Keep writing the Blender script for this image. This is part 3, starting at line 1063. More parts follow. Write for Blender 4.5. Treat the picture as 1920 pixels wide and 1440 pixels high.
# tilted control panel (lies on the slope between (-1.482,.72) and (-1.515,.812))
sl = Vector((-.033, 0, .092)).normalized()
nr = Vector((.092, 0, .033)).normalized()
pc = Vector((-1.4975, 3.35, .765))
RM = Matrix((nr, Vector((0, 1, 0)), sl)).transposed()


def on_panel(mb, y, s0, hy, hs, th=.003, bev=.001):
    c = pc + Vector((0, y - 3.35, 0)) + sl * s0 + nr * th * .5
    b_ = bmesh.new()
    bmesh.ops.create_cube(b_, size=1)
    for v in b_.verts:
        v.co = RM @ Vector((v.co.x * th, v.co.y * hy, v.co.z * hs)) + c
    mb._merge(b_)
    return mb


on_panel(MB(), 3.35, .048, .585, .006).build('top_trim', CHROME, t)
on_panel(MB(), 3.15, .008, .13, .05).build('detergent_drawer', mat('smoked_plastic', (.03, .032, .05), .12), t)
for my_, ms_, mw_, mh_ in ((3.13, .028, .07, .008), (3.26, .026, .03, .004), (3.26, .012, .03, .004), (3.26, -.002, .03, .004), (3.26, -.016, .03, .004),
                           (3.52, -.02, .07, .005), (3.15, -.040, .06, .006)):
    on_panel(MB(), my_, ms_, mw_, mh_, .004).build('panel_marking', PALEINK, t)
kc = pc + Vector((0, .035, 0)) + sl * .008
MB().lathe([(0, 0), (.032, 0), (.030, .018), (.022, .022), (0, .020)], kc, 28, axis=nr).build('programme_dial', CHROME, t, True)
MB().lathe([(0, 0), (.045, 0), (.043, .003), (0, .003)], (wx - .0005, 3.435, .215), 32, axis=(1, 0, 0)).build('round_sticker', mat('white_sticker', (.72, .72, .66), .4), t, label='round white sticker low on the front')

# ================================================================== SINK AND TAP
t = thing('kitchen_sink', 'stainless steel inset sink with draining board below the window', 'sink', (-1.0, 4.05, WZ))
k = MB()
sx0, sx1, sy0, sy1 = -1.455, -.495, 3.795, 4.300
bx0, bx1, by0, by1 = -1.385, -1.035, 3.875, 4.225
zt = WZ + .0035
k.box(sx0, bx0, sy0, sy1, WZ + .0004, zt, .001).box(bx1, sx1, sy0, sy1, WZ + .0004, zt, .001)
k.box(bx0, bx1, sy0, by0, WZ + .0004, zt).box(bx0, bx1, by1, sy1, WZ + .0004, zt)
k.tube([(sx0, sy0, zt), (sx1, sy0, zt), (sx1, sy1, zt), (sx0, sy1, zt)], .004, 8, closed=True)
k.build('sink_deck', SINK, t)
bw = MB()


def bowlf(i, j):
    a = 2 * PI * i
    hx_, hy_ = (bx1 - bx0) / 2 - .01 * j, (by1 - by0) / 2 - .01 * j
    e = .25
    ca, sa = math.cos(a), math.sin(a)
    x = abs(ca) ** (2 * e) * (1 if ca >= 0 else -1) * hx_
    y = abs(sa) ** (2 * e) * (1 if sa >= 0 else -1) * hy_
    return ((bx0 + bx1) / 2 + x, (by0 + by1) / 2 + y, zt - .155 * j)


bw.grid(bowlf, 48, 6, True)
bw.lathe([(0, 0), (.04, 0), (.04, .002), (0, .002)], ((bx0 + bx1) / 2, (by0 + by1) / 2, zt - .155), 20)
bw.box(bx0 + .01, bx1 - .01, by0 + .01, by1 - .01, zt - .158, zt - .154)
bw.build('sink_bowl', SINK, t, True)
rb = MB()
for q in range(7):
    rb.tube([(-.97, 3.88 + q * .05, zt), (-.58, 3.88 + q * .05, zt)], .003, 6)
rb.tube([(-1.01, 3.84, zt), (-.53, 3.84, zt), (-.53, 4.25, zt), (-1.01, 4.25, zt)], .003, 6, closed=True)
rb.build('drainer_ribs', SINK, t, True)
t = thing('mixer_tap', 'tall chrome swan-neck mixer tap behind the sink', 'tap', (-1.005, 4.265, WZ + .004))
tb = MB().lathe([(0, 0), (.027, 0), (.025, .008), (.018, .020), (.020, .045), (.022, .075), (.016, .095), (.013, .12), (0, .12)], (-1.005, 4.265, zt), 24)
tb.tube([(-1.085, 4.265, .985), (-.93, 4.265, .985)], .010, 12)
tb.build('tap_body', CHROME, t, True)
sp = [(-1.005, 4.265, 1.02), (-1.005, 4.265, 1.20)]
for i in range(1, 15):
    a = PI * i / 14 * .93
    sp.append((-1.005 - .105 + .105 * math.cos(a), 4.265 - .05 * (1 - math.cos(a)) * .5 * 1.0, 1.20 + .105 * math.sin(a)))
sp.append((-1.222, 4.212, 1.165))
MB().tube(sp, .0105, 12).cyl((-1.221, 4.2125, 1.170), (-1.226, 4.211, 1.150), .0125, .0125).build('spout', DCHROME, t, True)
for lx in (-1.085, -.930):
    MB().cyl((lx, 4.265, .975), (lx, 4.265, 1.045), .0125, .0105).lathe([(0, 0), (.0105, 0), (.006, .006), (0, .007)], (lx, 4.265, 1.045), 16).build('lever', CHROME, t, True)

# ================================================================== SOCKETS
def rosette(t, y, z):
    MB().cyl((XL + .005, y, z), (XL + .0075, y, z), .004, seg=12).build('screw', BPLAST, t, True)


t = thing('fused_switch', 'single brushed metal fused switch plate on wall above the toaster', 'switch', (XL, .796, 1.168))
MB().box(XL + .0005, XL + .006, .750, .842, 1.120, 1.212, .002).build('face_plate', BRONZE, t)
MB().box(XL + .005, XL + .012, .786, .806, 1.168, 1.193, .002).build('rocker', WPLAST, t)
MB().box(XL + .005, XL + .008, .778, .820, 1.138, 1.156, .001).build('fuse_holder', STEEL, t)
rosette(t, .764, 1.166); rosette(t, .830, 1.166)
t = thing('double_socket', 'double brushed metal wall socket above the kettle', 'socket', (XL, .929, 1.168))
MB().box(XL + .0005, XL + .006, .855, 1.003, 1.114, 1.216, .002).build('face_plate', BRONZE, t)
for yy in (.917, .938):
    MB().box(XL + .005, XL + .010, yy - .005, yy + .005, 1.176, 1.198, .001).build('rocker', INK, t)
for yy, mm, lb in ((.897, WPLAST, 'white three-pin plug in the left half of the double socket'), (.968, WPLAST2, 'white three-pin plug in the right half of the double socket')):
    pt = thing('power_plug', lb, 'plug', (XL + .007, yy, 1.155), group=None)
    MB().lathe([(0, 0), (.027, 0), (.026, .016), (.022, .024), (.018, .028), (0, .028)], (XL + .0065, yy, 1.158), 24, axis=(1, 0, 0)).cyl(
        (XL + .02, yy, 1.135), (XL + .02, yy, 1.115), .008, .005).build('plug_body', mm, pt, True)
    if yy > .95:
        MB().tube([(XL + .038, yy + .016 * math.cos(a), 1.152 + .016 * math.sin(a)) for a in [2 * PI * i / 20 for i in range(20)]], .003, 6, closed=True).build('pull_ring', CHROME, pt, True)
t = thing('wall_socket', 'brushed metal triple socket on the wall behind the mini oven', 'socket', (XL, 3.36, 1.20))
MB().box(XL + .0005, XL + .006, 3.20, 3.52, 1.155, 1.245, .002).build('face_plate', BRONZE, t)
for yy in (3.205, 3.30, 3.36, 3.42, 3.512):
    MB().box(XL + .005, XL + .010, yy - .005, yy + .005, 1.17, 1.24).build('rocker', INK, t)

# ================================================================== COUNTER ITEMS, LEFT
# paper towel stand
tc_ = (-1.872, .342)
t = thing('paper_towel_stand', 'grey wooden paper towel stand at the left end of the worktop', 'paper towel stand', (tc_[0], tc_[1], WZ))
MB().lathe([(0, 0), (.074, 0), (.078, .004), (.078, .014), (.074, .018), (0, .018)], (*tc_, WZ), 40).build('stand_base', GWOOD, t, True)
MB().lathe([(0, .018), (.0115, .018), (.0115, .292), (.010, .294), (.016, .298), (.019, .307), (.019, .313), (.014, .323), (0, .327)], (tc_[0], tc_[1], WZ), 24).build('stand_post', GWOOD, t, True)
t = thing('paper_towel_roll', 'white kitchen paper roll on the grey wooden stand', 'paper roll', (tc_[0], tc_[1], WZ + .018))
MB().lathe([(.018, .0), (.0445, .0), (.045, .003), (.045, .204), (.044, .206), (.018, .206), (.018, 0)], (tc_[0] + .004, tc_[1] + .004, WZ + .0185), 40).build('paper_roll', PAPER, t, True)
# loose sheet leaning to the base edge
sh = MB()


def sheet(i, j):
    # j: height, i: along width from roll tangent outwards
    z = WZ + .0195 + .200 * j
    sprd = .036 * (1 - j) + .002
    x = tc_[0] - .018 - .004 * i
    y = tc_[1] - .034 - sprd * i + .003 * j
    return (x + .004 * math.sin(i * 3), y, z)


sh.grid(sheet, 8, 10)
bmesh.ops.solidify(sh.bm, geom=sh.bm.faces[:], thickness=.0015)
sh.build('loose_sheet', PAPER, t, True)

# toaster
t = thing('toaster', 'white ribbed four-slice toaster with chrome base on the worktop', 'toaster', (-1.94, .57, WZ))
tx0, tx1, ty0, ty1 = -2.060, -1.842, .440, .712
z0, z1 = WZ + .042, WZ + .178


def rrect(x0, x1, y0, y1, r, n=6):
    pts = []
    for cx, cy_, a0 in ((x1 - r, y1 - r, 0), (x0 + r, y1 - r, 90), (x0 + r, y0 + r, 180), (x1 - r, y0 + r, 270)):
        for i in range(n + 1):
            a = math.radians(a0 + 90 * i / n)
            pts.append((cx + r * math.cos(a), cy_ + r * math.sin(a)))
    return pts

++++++

## The problem
Print exactly, and only, the lines beginning at the top of the listing and ending at the line with "MB().lathe([(0, 0), (.045, 0), (.043, .003), (0, .003)], (wx".

## Answer to this exercise
Keep writing the Blender script for this image. This is part 3, starting at line 1063. More parts follow. Write for Blender 4.5. Treat the picture as 1920 pixels wide and 1440 pixels high.
# tilted control panel (lies on the slope between (-1.482,.72) and (-1.515,.812))
sl = Vector((-.033, 0, .092)).normalized()
nr = Vector((.092, 0, .033)).normalized()
pc = Vector((-1.4975, 3.35, .765))
RM = Matrix((nr, Vector((0, 1, 0)), sl)).transposed()


def on_panel(mb, y, s0, hy, hs, th=.003, bev=.001):
    c = pc + Vector((0, y - 3.35, 0)) + sl * s0 + nr * th * .5
    b_ = bmesh.new()
    bmesh.ops.create_cube(b_, size=1)
    for v in b_.verts:
        v.co = RM @ Vector((v.co.x * th, v.co.y * hy, v.co.z * hs)) + c
    mb._merge(b_)
    return mb


on_panel(MB(), 3.35, .048, .585, .006).build('top_trim', CHROME, t)
on_panel(MB(), 3.15, .008, .13, .05).build('detergent_drawer', mat('smoked_plastic', (.03, .032, .05), .12), t)
for my_, ms_, mw_, mh_ in ((3.13, .028, .07, .008), (3.26, .026, .03, .004), (3.26, .012, .03, .004), (3.26, -.002, .03, .004), (3.26, -.016, .03, .004),
                           (3.52, -.02, .07, .005), (3.15, -.040, .06, .006)):
    on_panel(MB(), my_, ms_, mw_, mh_, .004).build('panel_marking', PALEINK, t)
kc = pc + Vector((0, .035, 0)) + sl * .008
MB().lathe([(0, 0), (.032, 0), (.030, .018), (.022, .022), (0, .020)], kc, 28, axis=nr).build('programme_dial', CHROME, t, True)
MB().lathe([(0, 0), (.045, 0), (.043, .003), (0, .003)], (wx - .0005, 3.435, .215), 32, axis=(1, 0, 0)).build('round_sticker', mat('white_sticker', (.72, .72, .66), .4), t, label='round white sticker low on the front')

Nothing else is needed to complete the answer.